E-6000 is safe for use with virtually every type of gemstone and works on wood, leather, vinyl, and canvas.
Non-corrosive and self-leveling, E-6000 adheres in 5 to 10 minutes, and hardens to a clear, waterproof cure in 24 hours. This means you have about 10 minutes to position and reposition whatever you are gluing. If you are making jewelry, you should let the piece dry "hard" overnight, before you wear it.
We advise against using superglue for most jewelry-making projects.

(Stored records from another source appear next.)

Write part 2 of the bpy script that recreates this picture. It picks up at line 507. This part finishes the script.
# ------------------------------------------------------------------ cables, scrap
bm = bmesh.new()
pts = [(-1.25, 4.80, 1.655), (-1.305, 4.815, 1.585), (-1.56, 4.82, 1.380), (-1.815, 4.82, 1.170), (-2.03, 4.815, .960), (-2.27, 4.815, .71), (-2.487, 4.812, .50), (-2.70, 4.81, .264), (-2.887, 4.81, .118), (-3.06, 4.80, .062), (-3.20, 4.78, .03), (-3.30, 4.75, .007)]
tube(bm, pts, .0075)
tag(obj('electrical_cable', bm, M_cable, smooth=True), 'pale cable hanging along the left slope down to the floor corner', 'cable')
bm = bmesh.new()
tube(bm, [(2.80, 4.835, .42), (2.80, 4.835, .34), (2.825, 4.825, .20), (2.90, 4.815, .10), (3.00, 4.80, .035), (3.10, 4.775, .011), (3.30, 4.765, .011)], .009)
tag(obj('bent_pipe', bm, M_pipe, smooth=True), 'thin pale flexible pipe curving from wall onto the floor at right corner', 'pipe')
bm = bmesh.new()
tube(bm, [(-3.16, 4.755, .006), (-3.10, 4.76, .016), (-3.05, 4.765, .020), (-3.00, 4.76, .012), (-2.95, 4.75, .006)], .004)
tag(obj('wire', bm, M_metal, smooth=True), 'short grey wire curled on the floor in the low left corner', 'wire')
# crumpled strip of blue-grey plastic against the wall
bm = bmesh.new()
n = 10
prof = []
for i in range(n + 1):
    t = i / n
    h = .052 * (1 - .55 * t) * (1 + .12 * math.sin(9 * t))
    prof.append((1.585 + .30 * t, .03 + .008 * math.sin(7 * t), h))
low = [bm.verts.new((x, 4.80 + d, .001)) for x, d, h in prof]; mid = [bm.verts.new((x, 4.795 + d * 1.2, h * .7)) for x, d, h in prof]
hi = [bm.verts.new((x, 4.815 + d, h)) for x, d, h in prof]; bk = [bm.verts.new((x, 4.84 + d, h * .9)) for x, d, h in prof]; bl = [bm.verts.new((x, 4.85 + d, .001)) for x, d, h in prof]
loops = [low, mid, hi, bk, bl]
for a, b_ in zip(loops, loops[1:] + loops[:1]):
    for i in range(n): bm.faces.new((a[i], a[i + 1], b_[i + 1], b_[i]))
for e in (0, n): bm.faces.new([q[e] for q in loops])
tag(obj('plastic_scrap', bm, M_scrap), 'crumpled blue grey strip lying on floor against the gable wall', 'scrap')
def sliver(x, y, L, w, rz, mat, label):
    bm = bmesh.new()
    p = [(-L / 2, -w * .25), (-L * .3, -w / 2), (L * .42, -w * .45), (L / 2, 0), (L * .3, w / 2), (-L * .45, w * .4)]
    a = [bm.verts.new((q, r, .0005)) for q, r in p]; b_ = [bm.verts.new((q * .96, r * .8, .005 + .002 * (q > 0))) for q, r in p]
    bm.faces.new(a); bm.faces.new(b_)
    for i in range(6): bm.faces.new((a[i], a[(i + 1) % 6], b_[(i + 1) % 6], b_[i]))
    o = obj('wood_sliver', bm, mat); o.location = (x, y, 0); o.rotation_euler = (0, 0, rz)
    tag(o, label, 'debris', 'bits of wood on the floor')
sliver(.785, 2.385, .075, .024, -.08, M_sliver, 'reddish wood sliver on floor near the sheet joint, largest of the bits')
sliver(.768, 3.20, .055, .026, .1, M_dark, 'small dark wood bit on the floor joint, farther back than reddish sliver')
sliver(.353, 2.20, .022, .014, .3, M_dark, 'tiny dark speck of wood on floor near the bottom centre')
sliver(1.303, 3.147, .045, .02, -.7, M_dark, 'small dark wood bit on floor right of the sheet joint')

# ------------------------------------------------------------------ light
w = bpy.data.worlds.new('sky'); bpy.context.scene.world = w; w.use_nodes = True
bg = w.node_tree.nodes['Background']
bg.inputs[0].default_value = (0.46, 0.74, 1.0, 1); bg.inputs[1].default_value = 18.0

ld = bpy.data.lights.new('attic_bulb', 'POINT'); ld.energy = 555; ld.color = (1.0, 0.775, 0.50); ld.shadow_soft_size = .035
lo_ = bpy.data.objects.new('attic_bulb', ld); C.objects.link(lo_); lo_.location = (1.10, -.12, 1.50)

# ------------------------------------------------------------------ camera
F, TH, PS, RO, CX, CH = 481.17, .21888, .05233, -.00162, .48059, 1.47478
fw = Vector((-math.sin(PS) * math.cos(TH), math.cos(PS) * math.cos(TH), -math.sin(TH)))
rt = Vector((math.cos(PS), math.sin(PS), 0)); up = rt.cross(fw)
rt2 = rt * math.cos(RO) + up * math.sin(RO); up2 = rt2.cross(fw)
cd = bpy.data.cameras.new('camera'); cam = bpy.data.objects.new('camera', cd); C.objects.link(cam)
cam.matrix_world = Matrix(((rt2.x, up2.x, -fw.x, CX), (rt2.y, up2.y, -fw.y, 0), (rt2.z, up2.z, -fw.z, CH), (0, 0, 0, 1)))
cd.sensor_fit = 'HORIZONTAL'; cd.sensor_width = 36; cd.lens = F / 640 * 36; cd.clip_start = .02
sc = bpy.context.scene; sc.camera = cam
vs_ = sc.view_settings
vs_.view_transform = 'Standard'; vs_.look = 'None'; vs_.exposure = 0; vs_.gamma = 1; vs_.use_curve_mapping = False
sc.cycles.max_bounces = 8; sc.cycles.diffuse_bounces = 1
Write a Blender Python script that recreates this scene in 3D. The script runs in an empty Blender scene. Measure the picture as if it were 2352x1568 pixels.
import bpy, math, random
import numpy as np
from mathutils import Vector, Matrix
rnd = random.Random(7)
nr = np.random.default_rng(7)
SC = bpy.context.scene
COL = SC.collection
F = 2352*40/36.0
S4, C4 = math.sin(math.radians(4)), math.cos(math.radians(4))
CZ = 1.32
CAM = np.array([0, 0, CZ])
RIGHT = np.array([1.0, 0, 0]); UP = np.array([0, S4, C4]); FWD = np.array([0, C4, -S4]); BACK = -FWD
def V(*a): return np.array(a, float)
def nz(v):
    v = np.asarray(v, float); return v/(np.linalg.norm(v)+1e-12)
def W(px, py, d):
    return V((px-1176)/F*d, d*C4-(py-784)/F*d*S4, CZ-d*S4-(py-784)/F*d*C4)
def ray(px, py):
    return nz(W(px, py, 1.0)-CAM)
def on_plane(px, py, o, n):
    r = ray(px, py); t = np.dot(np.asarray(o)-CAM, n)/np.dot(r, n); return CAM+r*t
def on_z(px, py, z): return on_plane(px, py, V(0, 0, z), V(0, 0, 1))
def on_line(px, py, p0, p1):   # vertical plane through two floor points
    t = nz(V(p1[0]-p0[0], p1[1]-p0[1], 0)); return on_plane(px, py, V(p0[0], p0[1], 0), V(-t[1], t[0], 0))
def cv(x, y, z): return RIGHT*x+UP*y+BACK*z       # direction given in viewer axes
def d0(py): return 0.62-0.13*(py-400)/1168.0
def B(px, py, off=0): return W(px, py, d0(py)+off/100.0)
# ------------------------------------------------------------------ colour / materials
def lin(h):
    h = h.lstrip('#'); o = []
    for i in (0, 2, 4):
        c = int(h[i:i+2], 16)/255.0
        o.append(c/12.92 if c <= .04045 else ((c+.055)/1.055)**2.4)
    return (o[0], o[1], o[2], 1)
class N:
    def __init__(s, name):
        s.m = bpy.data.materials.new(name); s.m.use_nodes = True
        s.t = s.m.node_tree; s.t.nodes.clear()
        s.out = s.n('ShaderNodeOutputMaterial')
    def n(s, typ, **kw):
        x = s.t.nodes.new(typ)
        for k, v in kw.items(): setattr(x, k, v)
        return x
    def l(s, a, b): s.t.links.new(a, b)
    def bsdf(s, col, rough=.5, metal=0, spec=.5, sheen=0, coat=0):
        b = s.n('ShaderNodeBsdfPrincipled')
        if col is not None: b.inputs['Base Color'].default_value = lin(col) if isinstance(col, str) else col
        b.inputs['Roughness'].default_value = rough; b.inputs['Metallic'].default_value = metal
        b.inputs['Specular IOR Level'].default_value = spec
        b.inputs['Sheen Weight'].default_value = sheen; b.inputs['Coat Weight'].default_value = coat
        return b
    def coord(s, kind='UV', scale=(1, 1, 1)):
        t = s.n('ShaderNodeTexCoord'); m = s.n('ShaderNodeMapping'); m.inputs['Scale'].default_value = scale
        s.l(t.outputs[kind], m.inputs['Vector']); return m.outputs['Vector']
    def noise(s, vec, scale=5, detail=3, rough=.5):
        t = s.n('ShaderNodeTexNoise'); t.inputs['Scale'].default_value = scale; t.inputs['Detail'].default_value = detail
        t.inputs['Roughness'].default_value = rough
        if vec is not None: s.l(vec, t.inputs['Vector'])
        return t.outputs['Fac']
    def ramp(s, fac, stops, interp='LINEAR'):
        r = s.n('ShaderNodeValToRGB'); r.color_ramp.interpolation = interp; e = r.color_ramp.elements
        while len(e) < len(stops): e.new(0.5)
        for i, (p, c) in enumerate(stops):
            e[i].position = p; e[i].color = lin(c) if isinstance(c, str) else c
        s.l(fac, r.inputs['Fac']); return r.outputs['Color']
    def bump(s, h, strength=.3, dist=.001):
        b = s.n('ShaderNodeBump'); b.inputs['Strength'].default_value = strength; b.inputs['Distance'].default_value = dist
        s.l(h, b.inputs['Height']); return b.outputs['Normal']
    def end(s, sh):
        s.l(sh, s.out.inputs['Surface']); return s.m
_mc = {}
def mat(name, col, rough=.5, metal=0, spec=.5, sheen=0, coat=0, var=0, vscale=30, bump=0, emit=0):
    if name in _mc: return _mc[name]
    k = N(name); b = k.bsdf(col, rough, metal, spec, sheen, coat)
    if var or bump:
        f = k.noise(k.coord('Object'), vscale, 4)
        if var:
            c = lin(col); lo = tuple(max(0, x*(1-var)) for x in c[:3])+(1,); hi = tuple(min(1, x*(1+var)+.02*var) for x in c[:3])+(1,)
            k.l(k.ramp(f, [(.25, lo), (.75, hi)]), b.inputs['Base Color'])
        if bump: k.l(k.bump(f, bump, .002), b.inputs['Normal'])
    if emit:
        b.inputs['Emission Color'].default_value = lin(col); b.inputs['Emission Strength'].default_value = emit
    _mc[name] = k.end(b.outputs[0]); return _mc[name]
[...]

Superglue discolors stones.
Superglue dries like glass, so its seal shatters like glass when piece is dropped.
E6000 dries like rubber, so its seal acts like a shock absorber when a piece is dropped.
E6000 dries clear.
Two things E6000 won't do:
- Bond two pieces of smooth glass together, like two glass disks.
- Sometimes, it will pull the foil back away from acrylic rhinestones.
Gluing Marcasites
With marcasites, we always use E6000 (or similar epoxy). This creates the strongest bond.
While this is not foolproof, it is the best and longest lasting solution.
Again, never use superglue.
Also, take off your marcasite jewelry before you wash your hands, or before you attempt to wash the dishes. The hand-soap and dish-detergent dissolve most glues. E6000 will withstand this for awhile, but not forever.